**WHAT IS NEEDED:** Print nothing but the lines from the start of the listing below through the line that contains "bm = MB(); box(bm, -4.728, 5.90, .0005, -4.690, 7.03, .004);". Do not include the pictures.
*** INFORMATION PROVIDED
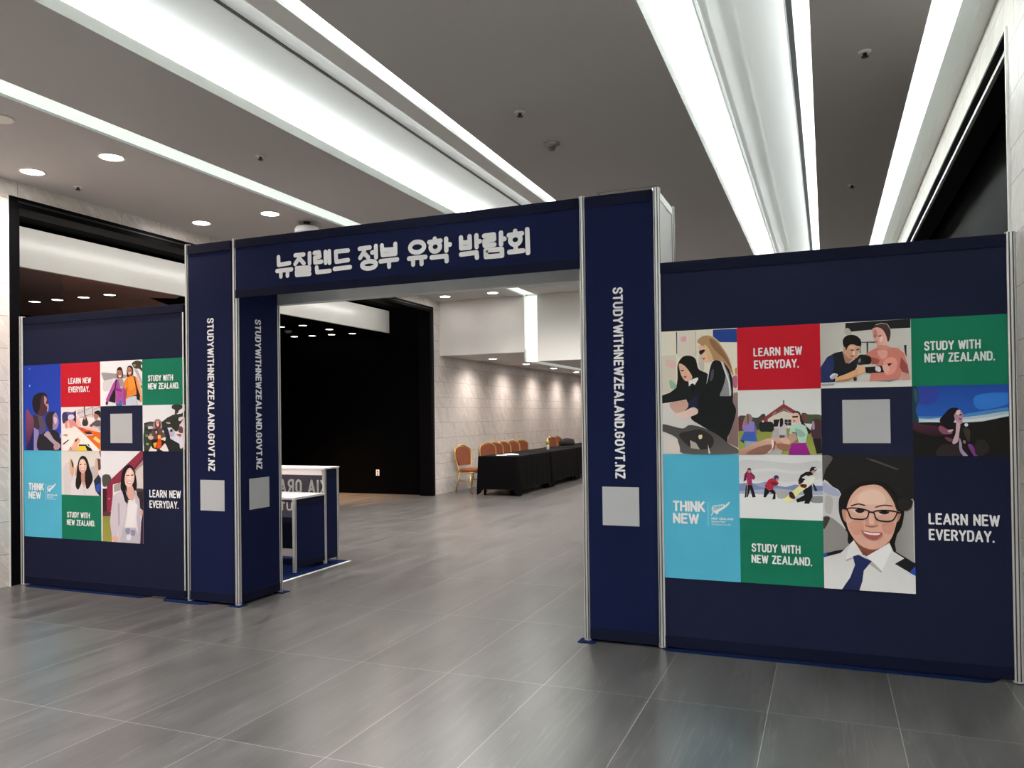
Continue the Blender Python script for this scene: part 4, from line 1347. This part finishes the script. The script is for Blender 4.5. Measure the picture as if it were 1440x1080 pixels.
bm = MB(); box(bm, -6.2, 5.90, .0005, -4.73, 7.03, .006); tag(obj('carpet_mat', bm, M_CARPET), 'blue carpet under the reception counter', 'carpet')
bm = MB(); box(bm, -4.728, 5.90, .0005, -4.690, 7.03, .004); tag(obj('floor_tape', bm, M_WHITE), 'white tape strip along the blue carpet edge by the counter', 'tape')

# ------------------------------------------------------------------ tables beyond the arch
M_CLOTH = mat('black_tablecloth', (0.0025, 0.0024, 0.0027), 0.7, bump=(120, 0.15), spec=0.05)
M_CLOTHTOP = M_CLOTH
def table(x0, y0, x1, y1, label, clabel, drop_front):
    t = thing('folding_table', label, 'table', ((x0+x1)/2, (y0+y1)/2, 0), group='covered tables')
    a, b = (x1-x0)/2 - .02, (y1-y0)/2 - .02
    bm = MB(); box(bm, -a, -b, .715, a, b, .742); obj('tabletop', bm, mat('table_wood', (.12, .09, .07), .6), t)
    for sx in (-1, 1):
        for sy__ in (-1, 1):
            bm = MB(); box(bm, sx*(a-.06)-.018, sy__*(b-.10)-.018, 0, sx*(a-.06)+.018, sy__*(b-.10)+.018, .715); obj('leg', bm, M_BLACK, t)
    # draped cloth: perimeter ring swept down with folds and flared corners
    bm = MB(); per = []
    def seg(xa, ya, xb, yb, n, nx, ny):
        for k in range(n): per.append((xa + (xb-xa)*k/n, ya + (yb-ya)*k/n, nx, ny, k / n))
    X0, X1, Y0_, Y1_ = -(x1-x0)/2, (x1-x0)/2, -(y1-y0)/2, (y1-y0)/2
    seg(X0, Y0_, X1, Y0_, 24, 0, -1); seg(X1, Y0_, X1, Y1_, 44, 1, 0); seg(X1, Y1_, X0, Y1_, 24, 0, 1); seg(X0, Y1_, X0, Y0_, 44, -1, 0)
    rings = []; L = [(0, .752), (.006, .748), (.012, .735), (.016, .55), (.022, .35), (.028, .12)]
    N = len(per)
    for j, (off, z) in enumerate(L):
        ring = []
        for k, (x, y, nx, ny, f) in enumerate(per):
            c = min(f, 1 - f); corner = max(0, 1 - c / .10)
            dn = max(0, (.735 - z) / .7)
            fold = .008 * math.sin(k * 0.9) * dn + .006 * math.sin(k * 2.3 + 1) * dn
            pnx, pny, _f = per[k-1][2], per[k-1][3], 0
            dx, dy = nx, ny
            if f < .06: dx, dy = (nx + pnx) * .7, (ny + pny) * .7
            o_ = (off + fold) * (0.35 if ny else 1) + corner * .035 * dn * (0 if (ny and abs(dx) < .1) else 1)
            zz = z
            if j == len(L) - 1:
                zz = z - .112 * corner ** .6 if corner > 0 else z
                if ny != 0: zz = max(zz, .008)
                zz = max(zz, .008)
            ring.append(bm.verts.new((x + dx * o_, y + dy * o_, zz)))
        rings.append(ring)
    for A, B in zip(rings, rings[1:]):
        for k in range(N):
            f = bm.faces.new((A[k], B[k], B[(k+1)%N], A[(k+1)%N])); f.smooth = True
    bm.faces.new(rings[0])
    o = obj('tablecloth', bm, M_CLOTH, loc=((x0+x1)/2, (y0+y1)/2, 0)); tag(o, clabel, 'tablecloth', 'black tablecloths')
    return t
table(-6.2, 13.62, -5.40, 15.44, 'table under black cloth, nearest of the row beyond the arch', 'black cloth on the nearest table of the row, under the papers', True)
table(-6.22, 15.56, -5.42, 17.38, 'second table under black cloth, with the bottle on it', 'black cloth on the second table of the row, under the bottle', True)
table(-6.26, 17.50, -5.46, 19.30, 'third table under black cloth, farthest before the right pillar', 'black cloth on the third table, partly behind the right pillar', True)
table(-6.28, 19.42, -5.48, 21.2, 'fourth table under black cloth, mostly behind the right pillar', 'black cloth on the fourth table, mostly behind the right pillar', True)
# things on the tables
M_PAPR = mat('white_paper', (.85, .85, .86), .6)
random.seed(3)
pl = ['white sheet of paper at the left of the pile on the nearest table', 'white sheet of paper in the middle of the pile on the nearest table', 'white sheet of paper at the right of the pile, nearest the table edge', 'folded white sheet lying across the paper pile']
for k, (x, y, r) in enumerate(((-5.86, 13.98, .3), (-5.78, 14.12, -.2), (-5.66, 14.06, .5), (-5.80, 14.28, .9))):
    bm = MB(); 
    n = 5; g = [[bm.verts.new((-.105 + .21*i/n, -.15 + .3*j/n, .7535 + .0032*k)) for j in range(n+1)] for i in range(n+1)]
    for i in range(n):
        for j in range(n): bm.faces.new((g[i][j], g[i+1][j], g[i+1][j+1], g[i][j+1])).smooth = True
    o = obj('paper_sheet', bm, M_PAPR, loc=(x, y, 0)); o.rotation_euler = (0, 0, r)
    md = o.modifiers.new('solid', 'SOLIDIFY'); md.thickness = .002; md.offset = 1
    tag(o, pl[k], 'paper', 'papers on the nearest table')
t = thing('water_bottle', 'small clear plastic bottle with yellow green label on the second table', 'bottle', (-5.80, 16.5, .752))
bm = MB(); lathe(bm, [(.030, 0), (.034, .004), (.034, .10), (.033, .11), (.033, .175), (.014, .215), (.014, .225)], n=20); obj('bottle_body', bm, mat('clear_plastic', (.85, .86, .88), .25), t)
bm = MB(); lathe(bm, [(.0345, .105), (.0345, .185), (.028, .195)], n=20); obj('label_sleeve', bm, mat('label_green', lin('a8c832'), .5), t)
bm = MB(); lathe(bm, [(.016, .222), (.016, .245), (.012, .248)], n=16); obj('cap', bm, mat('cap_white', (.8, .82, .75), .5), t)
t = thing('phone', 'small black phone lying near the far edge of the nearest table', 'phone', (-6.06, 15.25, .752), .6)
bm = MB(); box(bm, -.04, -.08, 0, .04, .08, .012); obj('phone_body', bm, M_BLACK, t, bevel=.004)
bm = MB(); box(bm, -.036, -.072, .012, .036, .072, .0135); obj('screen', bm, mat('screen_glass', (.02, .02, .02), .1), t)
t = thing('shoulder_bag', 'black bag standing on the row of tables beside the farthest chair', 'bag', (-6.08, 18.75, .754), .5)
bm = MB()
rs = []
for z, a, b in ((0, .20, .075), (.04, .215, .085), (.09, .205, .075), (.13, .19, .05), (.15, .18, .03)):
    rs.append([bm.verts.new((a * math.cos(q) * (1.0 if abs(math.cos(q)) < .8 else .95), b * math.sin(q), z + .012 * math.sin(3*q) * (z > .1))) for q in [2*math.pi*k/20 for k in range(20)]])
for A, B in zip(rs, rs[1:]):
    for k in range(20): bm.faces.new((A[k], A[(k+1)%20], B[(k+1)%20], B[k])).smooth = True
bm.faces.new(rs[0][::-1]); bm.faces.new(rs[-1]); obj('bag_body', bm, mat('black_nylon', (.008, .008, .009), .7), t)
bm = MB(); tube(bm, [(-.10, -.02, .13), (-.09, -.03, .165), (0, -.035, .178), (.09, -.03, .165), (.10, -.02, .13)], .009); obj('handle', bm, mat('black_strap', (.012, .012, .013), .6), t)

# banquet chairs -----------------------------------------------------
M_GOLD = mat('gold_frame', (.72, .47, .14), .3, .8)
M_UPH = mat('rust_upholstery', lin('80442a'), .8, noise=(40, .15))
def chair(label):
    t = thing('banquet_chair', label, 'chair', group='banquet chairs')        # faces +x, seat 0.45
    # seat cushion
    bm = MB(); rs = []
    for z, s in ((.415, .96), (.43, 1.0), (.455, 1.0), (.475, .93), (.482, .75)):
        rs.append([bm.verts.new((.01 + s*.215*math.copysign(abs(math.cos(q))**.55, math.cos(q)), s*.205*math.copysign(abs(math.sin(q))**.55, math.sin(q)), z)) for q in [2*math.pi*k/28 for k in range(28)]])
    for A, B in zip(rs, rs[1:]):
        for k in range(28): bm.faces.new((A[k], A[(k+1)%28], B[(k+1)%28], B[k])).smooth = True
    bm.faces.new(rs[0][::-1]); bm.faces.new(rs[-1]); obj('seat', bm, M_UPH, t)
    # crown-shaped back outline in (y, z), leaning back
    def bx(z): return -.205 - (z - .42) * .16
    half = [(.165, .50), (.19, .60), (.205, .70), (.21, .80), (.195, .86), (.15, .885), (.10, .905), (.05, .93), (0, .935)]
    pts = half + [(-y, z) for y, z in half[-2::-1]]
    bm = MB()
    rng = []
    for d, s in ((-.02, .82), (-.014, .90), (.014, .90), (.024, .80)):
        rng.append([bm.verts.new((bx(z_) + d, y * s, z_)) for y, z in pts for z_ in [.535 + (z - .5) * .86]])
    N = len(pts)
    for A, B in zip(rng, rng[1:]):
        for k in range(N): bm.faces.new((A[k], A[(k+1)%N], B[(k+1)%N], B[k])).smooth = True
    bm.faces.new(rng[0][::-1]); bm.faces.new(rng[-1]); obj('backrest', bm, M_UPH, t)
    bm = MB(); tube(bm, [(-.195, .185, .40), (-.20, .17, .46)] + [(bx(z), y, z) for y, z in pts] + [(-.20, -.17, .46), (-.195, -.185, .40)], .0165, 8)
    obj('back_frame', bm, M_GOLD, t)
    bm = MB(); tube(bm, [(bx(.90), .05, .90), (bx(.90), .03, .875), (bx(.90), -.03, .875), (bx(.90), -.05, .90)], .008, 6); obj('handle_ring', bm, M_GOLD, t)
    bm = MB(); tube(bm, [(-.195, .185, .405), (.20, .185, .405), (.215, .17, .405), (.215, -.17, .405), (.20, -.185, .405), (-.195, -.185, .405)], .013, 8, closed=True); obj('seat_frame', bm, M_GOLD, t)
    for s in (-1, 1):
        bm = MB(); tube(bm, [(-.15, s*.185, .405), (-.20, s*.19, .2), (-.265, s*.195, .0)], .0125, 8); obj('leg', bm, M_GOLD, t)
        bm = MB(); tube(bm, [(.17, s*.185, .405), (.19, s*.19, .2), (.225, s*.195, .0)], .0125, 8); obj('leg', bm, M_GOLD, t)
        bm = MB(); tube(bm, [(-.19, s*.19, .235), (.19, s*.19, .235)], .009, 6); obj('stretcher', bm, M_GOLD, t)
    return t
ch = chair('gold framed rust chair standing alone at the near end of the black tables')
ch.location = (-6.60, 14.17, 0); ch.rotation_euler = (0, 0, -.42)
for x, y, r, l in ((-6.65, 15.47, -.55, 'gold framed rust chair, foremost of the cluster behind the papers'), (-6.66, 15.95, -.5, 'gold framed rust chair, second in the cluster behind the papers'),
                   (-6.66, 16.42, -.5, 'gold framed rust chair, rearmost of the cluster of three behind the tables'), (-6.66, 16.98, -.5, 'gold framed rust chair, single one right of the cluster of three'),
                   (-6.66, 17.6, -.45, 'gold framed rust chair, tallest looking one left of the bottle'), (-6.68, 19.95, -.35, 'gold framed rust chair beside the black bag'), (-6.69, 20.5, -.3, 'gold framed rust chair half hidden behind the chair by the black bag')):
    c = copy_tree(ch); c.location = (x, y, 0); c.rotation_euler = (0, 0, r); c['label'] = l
******
**FULL ANSWER:**
Continue the Blender Python script for this scene: part 4, from line 1347. This part finishes the script. The script is for Blender 4.5. Measure the picture as if it were 1440x1080 pixels.
bm = MB(); box(bm, -6.2, 5.90, .0005, -4.73, 7.03, .006); tag(obj('carpet_mat', bm, M_CARPET), 'blue carpet under the reception counter', 'carpet')
bm = MB(); box(bm, -4.728, 5.90, .0005, -4.690, 7.03, .004); tag(obj('floor_tape', bm, M_WHITE), 'white tape strip along the blue carpet edge by the counter', 'tape')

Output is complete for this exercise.